Quando o Recife comemorou os 30 anos de existência do Salão dos Independentes, não se ouviu uma única voz, um sussurro sequer, a pronunciar o nome dele. Logo o nome dele, artista de méritos, um pintor, desenhista, ilustrador e, sobretudo, um escultor de especial talento. Estava configurada uma inominável injustiça, mesmo porque mais de que um artista, ele foi um defensor incansável da arte pernambucana.
Já que se falou em injustiça, responda-se: o que é justiça?
A resposta é relativamente simples: é o que está conforme o que é direito, o que é justo, incensurável. O reconhecimento do mérito de alguém faz, igualmente, parte do conceito de justiça. Então, pode-se dizer, sim, que justiça é a força moral de reconhecer o direito de cada um, vez que, somente através dela se alcançará a paz.
Carlos de Hollanda, o injustiçado, ou para os que quiserem adocicar a verdade, o esquecido, organizou e participou do I Salão de Artes Independentes de Pernambuco, ocorrido em agosto de 1933.
No Recife, era um tempo em que só se viam as ingentes dificuldades que dificultavam as atividades culturais, especialmente levar cultura ao povo. Os artistas ainda anônimos, muitos transbordantes de talento, existiam, como existem nos dias de hoje, mas se deparavam com obstáculos intransponíveis a vencer. Como mudar a ordem vigente, sem as armas do incentivo? Como tornar a arte um bem realmente acessível, tanto que estimule a sua produção?
Ora, se desde as cavernas a arte se faz fundamental na vida das pessoas, por que não estimular esse fluxo? ─ ruminava Carlos de Hollanda, e a plenos pulmões deblaterava a falta de apoio e de oportunidades.
Não se imagine, porém, que a vida de Carlos de Hollanda foi toda voltada para o exercício da política. Entre as batalhas, produziu quadros, desenhos, capas de livros e revistas, e duas esculturas. A primeira, um busto do maestro Carlos Gomes, em madeira de lei, com 65 centímetros de altura, que se encontra no teatro de Santa Isabel. A outra, por encomenda do governo pernambucano, representava a pujança da nossa indústria, foi exposta no Rio Grande do Sul, em evento sobre a revolução Farroupilha.

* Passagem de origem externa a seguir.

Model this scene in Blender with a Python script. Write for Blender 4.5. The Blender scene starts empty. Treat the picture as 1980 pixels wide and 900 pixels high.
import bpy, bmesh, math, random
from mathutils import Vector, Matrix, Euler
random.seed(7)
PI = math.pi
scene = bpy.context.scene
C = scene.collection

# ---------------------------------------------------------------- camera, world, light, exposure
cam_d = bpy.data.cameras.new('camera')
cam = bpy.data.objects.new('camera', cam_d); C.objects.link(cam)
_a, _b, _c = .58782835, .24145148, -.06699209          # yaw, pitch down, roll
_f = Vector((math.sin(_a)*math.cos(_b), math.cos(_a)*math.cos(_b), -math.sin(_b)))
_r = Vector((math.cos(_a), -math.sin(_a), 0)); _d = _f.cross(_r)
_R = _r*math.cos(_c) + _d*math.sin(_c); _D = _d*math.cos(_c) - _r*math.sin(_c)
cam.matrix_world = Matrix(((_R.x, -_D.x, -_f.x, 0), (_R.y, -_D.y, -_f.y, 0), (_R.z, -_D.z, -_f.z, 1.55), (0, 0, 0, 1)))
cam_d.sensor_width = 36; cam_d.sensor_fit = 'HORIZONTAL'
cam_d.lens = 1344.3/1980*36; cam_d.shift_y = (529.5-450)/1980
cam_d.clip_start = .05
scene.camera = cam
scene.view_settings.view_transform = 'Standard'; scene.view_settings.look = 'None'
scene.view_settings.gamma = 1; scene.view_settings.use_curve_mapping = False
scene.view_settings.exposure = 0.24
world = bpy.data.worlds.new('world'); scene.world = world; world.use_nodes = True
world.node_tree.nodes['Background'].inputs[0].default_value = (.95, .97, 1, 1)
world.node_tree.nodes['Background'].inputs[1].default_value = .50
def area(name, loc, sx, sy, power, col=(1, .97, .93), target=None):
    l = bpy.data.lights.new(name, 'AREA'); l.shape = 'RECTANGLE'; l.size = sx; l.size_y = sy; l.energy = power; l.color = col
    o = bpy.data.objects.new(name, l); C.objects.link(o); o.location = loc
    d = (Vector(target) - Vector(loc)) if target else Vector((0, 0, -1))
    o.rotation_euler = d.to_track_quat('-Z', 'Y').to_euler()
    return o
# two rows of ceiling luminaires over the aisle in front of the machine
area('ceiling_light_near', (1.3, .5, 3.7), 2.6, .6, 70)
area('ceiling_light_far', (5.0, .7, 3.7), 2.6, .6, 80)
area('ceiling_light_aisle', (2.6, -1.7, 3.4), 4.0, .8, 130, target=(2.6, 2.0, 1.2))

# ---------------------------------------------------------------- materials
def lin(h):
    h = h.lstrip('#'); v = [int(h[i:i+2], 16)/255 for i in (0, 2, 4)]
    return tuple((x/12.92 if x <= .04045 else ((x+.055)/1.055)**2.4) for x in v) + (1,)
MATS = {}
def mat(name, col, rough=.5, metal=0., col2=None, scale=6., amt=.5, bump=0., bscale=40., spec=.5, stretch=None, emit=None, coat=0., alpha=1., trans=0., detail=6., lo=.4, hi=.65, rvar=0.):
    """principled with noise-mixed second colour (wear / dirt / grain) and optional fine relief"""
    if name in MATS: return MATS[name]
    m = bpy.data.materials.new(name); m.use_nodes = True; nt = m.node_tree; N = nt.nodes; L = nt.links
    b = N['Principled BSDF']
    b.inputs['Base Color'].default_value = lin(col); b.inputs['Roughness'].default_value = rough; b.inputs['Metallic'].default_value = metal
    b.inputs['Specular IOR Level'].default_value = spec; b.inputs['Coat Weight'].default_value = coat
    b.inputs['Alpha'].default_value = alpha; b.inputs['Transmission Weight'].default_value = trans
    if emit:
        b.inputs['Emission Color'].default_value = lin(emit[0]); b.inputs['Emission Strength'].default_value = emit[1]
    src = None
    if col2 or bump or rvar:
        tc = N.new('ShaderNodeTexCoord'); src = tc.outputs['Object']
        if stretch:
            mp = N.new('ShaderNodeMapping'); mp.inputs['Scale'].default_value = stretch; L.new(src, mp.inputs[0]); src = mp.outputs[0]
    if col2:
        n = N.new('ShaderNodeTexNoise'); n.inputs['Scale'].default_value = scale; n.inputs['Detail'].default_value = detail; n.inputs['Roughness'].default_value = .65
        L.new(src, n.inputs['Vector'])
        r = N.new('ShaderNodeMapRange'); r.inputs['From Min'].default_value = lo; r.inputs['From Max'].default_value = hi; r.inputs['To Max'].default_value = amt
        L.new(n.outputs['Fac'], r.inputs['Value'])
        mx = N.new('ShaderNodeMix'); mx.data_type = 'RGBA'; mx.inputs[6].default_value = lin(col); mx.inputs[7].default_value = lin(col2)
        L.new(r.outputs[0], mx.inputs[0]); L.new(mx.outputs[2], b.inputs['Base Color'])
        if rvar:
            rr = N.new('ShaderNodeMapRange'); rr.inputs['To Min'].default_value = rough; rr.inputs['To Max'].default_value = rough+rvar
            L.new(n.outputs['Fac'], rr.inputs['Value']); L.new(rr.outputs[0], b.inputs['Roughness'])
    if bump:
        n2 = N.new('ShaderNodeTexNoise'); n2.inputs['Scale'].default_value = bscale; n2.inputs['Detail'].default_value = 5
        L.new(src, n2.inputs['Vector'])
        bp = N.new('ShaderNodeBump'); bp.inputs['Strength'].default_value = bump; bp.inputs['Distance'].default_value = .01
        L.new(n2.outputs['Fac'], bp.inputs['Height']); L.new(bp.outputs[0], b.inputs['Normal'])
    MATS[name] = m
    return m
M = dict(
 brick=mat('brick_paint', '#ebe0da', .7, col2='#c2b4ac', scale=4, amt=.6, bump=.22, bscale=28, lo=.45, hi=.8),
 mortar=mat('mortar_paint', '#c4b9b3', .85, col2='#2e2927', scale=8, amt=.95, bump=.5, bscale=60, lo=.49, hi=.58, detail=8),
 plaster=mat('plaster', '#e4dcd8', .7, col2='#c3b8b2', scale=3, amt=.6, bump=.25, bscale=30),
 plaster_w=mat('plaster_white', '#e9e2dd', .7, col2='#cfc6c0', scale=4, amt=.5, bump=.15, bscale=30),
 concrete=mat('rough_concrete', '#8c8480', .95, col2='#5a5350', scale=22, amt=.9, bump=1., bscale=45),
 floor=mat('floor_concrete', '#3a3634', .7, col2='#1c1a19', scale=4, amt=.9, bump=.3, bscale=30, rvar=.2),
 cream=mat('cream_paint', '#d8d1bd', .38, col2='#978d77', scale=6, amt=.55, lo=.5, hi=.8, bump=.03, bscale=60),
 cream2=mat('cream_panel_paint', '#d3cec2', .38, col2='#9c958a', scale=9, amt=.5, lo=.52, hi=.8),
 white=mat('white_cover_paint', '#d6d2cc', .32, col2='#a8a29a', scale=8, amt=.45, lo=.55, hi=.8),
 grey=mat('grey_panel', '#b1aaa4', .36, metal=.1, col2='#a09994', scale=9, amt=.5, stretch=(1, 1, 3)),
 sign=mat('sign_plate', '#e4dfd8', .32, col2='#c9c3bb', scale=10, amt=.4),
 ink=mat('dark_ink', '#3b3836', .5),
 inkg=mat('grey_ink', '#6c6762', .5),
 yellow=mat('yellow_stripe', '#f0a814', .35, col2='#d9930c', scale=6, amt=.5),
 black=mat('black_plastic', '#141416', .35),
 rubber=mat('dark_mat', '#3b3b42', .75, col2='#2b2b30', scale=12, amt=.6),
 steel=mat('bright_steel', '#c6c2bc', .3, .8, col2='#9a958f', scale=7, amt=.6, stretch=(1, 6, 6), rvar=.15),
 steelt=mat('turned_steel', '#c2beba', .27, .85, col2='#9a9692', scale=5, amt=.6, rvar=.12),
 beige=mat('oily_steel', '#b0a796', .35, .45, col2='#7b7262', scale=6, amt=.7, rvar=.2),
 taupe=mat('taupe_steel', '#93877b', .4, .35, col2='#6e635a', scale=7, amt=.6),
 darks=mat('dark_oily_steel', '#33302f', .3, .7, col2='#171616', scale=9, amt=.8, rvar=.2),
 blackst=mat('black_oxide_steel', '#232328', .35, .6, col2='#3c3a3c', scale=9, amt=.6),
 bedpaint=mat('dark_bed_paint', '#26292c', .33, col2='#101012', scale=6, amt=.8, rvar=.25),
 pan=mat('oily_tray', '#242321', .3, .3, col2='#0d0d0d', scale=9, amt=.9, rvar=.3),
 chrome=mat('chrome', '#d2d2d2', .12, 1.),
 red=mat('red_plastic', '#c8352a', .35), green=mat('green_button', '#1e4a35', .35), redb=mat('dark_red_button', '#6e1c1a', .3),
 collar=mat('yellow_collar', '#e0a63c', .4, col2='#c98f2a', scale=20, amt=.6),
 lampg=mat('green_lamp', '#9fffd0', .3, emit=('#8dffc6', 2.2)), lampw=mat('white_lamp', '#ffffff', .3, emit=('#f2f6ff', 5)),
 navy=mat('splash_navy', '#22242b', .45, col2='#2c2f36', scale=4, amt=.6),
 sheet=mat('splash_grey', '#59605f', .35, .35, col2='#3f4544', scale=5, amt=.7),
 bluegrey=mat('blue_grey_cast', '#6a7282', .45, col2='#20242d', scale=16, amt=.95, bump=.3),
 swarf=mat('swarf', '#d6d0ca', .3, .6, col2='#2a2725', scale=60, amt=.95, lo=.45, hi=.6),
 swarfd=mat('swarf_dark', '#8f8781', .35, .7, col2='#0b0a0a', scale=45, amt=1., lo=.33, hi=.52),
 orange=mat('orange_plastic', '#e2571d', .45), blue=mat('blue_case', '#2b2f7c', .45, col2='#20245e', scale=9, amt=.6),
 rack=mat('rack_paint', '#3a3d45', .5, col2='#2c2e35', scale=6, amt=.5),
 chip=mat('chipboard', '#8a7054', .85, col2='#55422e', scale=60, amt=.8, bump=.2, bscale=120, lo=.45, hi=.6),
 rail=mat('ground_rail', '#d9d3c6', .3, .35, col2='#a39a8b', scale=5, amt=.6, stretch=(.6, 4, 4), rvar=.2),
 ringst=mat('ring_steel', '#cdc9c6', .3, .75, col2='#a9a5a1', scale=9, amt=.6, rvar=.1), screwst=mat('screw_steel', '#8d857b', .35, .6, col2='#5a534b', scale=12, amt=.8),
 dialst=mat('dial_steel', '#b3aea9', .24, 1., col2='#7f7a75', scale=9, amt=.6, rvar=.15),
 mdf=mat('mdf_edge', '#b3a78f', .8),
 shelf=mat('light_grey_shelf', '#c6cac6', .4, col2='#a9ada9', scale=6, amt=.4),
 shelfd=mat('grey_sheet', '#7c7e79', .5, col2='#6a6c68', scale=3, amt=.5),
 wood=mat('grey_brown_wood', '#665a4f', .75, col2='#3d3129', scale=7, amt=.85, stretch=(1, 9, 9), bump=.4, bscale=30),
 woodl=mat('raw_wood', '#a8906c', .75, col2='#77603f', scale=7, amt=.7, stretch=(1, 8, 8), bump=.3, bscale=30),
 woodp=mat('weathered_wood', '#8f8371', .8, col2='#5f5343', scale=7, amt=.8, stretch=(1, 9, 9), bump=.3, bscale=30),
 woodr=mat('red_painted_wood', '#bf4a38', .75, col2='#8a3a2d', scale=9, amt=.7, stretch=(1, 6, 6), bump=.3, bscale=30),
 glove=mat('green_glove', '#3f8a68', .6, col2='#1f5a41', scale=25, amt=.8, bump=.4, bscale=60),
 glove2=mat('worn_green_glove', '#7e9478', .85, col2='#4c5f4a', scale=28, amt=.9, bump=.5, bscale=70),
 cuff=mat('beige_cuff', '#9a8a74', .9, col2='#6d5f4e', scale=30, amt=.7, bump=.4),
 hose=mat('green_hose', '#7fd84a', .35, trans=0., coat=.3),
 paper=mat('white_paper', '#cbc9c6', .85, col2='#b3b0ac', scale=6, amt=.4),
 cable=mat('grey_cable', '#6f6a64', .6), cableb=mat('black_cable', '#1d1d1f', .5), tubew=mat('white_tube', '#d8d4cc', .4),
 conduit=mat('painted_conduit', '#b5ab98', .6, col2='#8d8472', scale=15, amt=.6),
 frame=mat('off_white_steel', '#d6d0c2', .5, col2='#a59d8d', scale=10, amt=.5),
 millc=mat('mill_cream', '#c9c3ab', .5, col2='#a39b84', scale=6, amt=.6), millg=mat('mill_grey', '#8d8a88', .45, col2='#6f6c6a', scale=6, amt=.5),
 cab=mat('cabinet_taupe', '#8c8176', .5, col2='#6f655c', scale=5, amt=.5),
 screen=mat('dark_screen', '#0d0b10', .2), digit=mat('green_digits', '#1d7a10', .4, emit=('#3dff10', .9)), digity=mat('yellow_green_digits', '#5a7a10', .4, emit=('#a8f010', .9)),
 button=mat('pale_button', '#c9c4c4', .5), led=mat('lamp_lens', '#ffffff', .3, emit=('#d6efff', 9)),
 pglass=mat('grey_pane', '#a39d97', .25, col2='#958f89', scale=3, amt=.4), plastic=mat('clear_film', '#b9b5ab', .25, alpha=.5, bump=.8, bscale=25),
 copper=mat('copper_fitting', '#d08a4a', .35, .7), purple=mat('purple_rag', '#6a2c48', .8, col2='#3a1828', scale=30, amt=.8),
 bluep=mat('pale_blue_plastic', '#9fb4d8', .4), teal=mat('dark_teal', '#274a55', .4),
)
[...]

Mesmo assim, a conduta de Carlos de Hollanda lhe traria dissabores. Quer ver um exemplo? A única vez que seus quadros mereceram uma visão de conjunto foi logo após ele haver morrido. Quer outro? De 1930 até hoje, não teve sua obra reunida para análise e reavaliação crítica! Este outro é profundamente censurável: hoje em dia, apesar da importância de que se reveste, a sua obra não tem um lugar adequado para facilitar o acesso ao púbico. Vaga, vulnerável a danos, em casa de parentes e amigos, quando deveriam estar em mãos profissionais.

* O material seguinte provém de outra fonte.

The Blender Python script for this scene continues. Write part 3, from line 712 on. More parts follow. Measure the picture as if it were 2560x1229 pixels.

Para a imprensa, Carlos de Hollanda era um talento insubmisso e quase louco. Para Aníbal Fernandes, no dia seguinte ao de sua morte, este Carlos de Hollanda, de quem os jormais noticiaram, ontem, a morte, era um artista que a cidade precisava conhecer para sentir o seu desaparecimento.

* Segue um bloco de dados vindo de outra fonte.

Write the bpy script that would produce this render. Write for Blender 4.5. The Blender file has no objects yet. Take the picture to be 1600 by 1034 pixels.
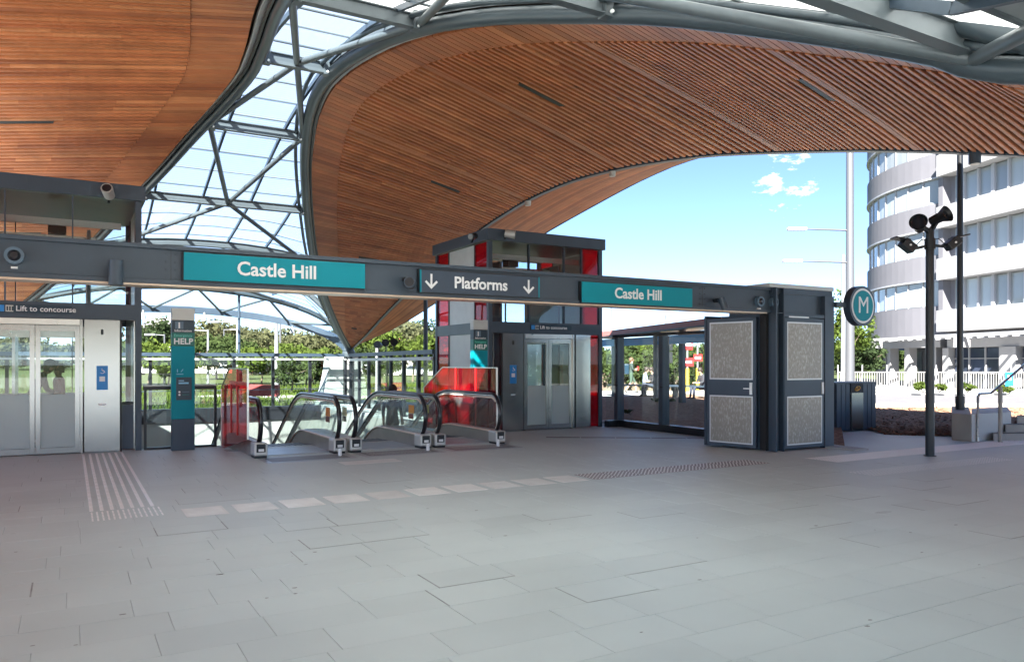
import bpy, bmesh, math, random
import numpy as np
from mathutils import Vector, Matrix

random.seed(7)
rng = np.random.default_rng(7)
SC = bpy.context.scene
COL = SC.collection
PI = math.pi

# ------------------------------------------------------------------ camera
F = 1201.0 / 1600.0                      # focal length / sensor width
EYE = 1.6
YAW = math.radians(29.9)                 # look direction, clockwise from +Y
FW = Vector((math.sin(YAW), math.cos(YAW), 0))
RT = Vector((math.cos(YAW), -math.sin(YAW), 0))
cd = bpy.data.cameras.new('camera')
cam = bpy.data.objects.new('camera', cd)
COL.objects.link(cam)
cd.sensor_width = 36.0
cd.lens = 36.0 * F
cd.shift_y = 50.0 / 1600.0
cd.clip_end = 3000
cd.clip_start = 0.05
cam.location = (0, 0, EYE)
cam.rotation_euler = (PI / 2, 0, -YAW)
SC.camera = cam

# ------------------------------------------------------------------ light
SUN_EL = math.radians(40)
SUN_H = Vector((-0.70, -0.71, 0)).normalized()      # horizontal direction towards the sun
w = bpy.data.worlds.new('World')
SC.world = w
w.use_nodes = True
nt = w.node_tree
nt.nodes.clear()
wo = nt.nodes.new('ShaderNodeOutputWorld')
bg = nt.nodes.new('ShaderNodeBackground')
sky = nt.nodes.new('ShaderNodeTexSky')
sky.sky_type = 'NISHITA'
sky.sun_disc = False
sky.sun_elevation = SUN_EL
sky.sun_rotation = math.atan2(SUN_H.x, SUN_H.y)
sky.air_density = 0.5
sky.dust_density = 0.1
sky.ozone_density = 3.5
bg.inputs['Strength'].default_value = 0.05
# small broken clouds: noise on the view direction
tc = nt.nodes.new('ShaderNodeTexCoord')
mp = nt.nodes.new('ShaderNodeMapping'); mp.inputs['Scale'].default_value = (1, 1, 2.2)
nz = nt.nodes.new('ShaderNodeTexNoise'); nz.inputs['Scale'].default_value = 26; nz.inputs['Detail'].default_value = 7; nz.inputs['Roughness'].default_value = 0.62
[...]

Ainda sobre a morte do artista, comentou o teatrólogo Waldemar de Oliveira: morre com ele um dos muitos artistas que o Recife possui e o Recife mata. E refletindo o quanto Carlos de Hollanda houvera sido esquecido, disse, mais adiante, que o artista fora maisrado que anônimo: não passara das colunas amigas dos jornais e sua celebridade não foi além do Café Lafayette, uma antiga cafeteria existente na esquina da rua do Imperador com a Primeiro de Março.
Carlos de Hollanda nasceu em 5 de maio de 1905, no Cabo de Santo Agostinho, conviveu com artistas do quilate de Percy Lau, Carlos Amorim, Bibiano Silva, Renato Silva, Augusto Rodrigues, Murilo Lagreca e Elezier Xavier, e morreu em 1938, aos 33 anos.